------ RAW DATA

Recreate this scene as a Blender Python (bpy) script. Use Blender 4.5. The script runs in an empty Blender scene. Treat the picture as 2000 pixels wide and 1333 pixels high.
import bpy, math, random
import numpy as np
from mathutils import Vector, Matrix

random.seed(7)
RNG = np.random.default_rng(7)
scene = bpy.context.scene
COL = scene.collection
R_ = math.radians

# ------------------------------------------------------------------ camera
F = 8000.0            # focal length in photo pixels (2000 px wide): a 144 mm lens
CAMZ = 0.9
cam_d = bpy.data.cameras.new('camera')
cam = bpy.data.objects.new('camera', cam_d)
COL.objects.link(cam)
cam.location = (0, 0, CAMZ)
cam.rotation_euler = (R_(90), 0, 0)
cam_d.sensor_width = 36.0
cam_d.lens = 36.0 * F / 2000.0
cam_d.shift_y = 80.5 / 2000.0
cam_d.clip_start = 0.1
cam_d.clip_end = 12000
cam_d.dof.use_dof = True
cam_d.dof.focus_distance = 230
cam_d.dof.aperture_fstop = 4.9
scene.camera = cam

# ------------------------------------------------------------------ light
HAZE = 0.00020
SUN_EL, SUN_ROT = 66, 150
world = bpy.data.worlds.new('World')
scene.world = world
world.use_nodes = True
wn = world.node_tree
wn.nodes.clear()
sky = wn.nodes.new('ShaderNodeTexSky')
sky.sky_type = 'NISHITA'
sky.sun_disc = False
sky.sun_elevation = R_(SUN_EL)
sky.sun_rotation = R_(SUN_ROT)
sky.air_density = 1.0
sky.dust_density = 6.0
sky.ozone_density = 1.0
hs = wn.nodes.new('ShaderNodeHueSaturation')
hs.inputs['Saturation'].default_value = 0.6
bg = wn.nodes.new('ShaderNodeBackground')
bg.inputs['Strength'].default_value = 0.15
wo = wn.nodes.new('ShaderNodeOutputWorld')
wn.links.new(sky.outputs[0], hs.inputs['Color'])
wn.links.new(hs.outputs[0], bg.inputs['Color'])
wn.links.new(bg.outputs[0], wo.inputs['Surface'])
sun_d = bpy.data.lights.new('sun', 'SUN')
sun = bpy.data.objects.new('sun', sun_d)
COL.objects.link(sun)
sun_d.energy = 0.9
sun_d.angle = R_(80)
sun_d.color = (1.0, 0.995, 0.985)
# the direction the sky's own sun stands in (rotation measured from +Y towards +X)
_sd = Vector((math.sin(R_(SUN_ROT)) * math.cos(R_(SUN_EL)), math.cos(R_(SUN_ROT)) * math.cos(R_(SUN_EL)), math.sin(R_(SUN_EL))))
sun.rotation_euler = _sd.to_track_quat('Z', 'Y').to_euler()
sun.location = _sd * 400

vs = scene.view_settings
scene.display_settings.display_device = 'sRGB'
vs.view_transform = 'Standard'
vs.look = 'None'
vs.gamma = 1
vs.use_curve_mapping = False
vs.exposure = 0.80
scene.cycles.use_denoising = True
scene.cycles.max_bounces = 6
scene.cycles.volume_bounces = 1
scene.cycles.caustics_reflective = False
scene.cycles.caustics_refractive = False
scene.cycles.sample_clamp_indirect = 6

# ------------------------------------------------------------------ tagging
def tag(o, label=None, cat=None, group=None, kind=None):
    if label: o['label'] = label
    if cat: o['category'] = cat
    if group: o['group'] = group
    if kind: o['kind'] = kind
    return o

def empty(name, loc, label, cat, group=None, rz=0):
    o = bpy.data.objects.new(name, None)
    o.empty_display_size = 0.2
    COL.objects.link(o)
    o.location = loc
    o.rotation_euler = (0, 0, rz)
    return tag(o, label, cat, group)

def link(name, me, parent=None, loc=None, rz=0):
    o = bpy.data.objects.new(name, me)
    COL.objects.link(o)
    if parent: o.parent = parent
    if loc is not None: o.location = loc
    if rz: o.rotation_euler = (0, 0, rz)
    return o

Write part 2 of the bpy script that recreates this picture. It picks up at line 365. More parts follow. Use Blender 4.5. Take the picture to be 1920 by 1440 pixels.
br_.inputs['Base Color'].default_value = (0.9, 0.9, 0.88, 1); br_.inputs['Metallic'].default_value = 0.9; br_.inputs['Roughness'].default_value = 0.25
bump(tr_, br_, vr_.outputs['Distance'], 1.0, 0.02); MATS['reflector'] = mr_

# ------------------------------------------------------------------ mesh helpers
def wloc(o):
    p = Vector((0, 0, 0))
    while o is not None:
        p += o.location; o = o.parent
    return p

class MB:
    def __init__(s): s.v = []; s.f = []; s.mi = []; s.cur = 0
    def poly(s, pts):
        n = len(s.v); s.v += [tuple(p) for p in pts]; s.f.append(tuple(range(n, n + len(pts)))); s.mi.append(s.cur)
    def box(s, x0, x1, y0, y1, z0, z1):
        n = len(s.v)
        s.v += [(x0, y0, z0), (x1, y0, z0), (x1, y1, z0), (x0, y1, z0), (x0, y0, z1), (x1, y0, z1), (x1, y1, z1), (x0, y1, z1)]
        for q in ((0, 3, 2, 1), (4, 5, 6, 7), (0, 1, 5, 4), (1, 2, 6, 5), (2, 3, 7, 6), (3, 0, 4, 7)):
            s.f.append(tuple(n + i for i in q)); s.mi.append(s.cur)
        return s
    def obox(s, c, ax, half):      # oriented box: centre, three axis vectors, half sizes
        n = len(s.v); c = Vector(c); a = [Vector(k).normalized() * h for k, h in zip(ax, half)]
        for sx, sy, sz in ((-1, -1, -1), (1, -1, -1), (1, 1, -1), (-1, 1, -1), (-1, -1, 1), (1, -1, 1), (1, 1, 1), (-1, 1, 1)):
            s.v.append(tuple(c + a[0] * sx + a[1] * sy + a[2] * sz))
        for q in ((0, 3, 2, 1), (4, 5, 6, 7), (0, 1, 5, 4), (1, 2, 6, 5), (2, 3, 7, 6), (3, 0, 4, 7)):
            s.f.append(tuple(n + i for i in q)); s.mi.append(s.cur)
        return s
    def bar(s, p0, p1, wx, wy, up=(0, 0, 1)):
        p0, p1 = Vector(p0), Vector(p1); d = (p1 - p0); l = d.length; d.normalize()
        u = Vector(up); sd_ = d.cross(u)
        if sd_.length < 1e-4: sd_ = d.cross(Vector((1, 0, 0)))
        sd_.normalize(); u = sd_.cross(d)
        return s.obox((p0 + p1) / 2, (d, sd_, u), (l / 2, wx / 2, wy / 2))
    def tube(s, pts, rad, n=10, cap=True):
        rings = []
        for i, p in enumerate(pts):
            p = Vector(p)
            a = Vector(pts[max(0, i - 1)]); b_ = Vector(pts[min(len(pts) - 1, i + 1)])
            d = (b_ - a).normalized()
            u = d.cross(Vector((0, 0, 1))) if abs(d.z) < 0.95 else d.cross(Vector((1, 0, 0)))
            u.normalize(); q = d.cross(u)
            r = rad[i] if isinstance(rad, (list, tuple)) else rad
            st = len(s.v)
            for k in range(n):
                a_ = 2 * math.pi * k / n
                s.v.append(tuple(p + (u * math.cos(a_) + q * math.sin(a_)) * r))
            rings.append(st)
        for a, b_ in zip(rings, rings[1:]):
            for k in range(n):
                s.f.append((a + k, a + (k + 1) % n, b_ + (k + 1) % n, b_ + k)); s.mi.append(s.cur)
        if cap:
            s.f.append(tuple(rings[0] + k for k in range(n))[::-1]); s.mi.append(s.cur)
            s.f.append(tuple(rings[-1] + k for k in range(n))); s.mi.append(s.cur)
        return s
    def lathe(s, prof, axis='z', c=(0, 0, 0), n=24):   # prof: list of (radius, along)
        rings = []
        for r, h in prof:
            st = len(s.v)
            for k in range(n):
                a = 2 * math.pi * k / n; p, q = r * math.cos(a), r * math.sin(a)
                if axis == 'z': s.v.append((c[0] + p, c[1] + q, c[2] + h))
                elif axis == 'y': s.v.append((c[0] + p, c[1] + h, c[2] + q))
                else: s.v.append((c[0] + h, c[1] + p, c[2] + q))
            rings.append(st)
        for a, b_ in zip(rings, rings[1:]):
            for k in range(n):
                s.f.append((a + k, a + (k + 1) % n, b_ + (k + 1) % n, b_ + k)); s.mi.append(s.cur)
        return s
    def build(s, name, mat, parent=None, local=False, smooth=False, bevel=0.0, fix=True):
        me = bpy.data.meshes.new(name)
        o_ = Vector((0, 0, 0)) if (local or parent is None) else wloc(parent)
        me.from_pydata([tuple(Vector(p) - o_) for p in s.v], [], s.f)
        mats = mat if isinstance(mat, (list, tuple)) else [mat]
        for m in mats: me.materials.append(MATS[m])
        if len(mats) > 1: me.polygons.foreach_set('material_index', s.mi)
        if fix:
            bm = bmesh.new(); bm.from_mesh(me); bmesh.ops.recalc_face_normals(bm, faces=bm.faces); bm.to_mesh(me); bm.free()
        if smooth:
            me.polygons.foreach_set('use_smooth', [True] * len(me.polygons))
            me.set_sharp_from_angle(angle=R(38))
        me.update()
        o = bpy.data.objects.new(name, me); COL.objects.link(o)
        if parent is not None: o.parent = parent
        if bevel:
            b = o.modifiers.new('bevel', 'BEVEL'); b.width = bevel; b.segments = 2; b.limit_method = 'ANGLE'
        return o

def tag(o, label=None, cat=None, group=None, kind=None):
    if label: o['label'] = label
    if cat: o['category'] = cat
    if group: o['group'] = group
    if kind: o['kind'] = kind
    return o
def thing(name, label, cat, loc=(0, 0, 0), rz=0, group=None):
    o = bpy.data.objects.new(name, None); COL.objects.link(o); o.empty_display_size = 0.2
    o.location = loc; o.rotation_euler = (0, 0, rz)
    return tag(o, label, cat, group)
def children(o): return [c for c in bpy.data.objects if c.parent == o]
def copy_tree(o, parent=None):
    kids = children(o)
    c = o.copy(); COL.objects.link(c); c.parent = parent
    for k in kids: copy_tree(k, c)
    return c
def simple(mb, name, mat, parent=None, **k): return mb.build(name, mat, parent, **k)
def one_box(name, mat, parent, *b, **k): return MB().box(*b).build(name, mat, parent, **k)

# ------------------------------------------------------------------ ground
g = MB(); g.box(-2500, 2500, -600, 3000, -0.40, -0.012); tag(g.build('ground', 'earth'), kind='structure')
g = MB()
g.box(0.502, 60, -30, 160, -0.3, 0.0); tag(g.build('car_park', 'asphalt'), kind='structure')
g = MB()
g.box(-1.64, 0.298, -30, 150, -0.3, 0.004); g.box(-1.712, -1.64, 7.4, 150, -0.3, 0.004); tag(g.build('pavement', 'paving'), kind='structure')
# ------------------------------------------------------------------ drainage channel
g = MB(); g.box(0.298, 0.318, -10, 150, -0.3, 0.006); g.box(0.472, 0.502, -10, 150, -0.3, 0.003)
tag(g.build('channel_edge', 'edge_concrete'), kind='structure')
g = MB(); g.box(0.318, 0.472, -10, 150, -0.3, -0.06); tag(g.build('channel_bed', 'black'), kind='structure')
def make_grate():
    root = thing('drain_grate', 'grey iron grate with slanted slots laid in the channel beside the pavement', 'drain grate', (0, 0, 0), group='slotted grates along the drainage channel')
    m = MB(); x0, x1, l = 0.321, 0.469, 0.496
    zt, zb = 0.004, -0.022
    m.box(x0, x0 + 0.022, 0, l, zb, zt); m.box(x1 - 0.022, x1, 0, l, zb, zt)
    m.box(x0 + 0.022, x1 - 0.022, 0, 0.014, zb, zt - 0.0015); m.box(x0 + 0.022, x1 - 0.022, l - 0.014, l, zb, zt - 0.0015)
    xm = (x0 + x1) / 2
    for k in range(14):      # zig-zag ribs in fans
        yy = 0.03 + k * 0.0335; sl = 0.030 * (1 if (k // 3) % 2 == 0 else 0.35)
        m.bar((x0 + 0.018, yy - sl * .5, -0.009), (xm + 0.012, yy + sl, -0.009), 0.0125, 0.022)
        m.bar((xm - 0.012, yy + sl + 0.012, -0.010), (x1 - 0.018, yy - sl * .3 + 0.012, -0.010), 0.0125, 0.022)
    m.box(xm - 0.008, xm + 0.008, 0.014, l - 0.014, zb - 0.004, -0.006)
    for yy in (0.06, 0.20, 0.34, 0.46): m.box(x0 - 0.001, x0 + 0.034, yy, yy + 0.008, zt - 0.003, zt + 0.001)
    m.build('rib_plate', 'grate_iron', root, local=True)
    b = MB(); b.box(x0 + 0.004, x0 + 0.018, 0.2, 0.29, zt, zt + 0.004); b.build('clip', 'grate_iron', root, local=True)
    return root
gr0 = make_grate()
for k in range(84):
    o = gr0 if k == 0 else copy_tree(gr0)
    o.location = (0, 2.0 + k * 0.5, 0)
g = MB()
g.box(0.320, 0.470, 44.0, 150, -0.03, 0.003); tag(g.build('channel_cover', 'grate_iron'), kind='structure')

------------

[EXERCISE REQUIREMENTS] The lines from the one containing "Write part 2" to the one containing "bump(tr_, br_, vr_.outputs['Distance'], 1.0, 0.02);", both included, are to be extracted exactly; give no other line.

[PROBLEM SOLUTION]
Write part 2 of the bpy script that recreates this picture. It picks up at line 365. More parts follow. Use Blender 4.5. Take the picture to be 1920 by 1440 pixels.
br_.inputs['Base Color'].default_value = (0.9, 0.9, 0.88, 1); br_.inputs['Metallic'].default_value = 0.9; br_.inputs['Roughness'].default_value = 0.25
bump(tr_, br_, vr_.outputs['Distance'], 1.0, 0.02); MATS['reflector'] = mr_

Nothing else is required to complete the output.